Ryan Calls Tariffs a Disaster as Manufacturers Wait and See

Manufacturers Await Tariffs that Ryan Calls ‘Disaster’

YOUNGSTOWN, Ohio — Local manufacturers say it’s still too early to ascertain the impact of President Donald Trump’s decision to impose stiff tariffs on steel and aluminum imported from some of the United States’ closest allies and trading partners.

“People can’t panic yet because we don’t know if it affects semi-finished steel or raw product,” says Rob Folsom, executive vice president at Compco Industries in Columbiana. “So far, it hasn’t affected us a great deal.”

Trump announced Thursday that a 25% tariff on steel and 10% on aluminum imported from Canada, Mexico and the European Union would take effect at midnight. The measures were first announced in March, but the administration delayed action in order to negotiate what it considers better trade deals with these countries.

Exemptions were extended to Canada and Mexico to give trade negotiators time to work out an amended North American Trade Agreement, or NAFTA. Similar extensions were awarded to European Union countries to achieve the same purposes.

However, these countries have been reluctant to readily concede to U.S. propositions and the exemptions expired at midnight.

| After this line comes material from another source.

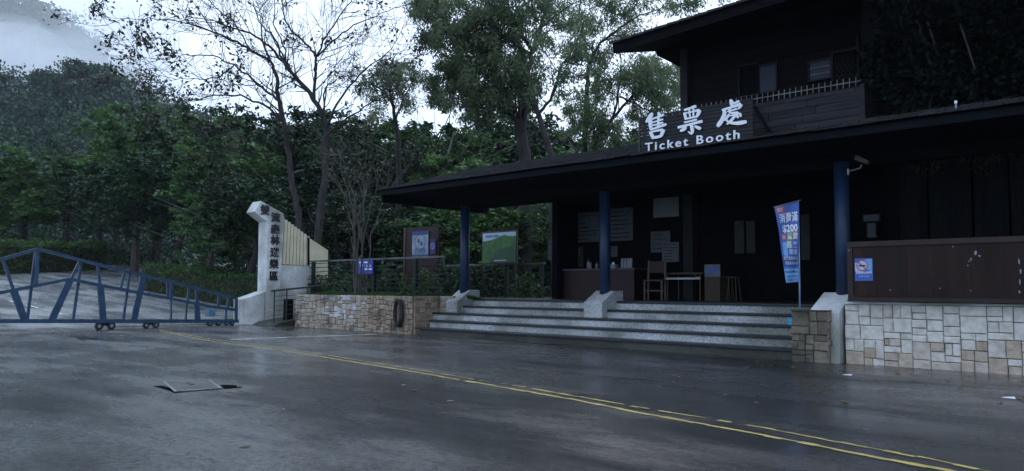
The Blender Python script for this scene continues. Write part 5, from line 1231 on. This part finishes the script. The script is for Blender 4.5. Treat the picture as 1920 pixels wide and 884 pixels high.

Earlier this week, the Trump administration said it would move ahead with imposing tariffs on $50 billion worth of goods imported from China and take action to reduce Chinese investment in the United States.

China, Mexico and the EU have all said they would respond with sanctions directed at U.S. imports to their countries, escalating what could morph into an all-out global trade war.

Meanwhile, the administration has cut unilateral trade deals with South Korea, Argentina, Australia and Brazil – countries that aren’t affected by the tariffs.

Compco’s Folsom said that manufacturers and steel processors that normally purchase steel or aluminum from foreign sources would now buy their material mostly from domestic mills. This will likely cause the price of steel to rise, which means higher material costs for automotive and other manufacturers that use steel or aluminum to produce cars, trucks, appliances or aircraft.

Compco manufactures metal tank heads for different industries and operates two other plants that use steel to produce components in the stamping and automotive industries. Most of the steel the company purchases originates from domestic mills.

As business increases at local steel mills, so too will prices, and manufacturers would have to adapt, Folsom said.

“It will affect everybody,” he said, though he cautions he’s still not clear as to which particular products would be affected.

He suspects the tariffs placed on the EU, Mexico and Canada are measures to prevent Chinese made steel or semi-finished products from entering the U.S. via these countries.

In the past, penalties on Chinese steel and metal products proved largely ineffective because steel produced there would be shipped to Canada, processed there, and then shipped to the U.S. as a Canadian import.

“There has to be fair trade,” Folsom said. “We don’t have that with China.”

China has threatened to retaliate with trade sanctions of its own on $50 billion worth of U.S. exports that include automobiles, aircraft and soybeans.

Mexico, Canada and the EU have also threatened to respond with duties placed on U.S. products such as motorcycles, agricultural goods, orange juice, and Kentucky bourbon, among other items.

U.S. Rep. Tim Ryan, D-13, on Thursday urged Trump to reverse his decision to levy the penalties on Canada and the EU, citing their role as strong trade partners and long history as vital allies that supported the United States in times of global crisis.

“This decision could be a disaster if not overturned soon,” Ryan said in a statement. “Of particular concern, we are punishing our friends in Canada and Europe who have similar –and in some cases, stronger – worker protections and environmental standards.”

Moreover, initiating such trade action, the congressmen continued, strains the political alliance between the U.S., Canada, and their European allies and plays into the hands of adversaries such as Russia.

“This dangerous approach furthers the interests of Russia and China by weakening the friendships and alliances that helped us win World War II and the Cold War and propelled the United States to be a leader in the world for the last 75 years,” he said.

Ryan, long an advocate of taking punitive trade measures against China, sent a letter to Trump in March urging that he exempt key trading partners such as the European countries from the blanket tariffs announced earlier.

However, the chorus of criticism on Thursday came from the president’s own party.

U.S. Sen. Lamar Alexander, R-Tenn., said that the measures would “raise prices and destroy manufacturing jobs, especially auto jobs, which is one-third of all Tennessee manufacturing jobs.” The tariffs, the senator noted, was “basically higher taxes on American consumers.”

Republican senator Ben Sasse of Nebraska called the tariff policy “dumb,” drawing parallels to similar measures that closed off European markets during the 1920s and fueled the fire of the Great Depression of the 1930s.

“Europe, Canada and Mexico are not China, and you don’t treat your allies the same way you treat your opponents,” he remarked. “‘Make America Great Again’” shouldn’t mean ‘Make America 1929 Again.’ ”

Pictured: President Donald Trump holds the tariff proclamation he signed in March.